Researchers surveyed more than 18,000 students between the ages of 12 and 18 from 49 schools in the Midwest. Their findings show a positive connection between cyberbullying and other problems like anxiety, depression, self harm and substance abuse.

"Eating dinner together, in addition to any other family-based activities, such as driving in the car together to school or taking family trips, can increase communication," Dr. Kaufman said. "Hopefully kids will feel more comfortable coming to the parents if there are things on the Internet they know are wrong or afraid of."

Bellefonte Area School District School Resource Officer Jason Brower said bullying and cyberbullying is a major problem in schools, sometimes happening as early as fourth grade.

"First day of school, I've had one incident already," Brower said. "It doesn't always happen inside of school, a lot of it happens outside of school, but it certainly rolls into school the following day."

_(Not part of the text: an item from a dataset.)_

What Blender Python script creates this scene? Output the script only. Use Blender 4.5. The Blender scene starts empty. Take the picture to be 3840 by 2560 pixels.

Brower said cyberbullying happens most often on cell phones that support apps and on home computers.

He said education is key, not just for students, but for parents, too.

"Communication. I think the best thing parents can do is communicate with their students or with their children," Brower said. "Talk to them. If they're having issue with it, look at what they're talking about."

Parents should look for signs like anxiety and depression in children who may be getting bullied. Students will often say they don't want to go to school anymore.

There are consequences for students who are found guilty of bullying, either in person or online. They can be charged with a misdemeanor offense.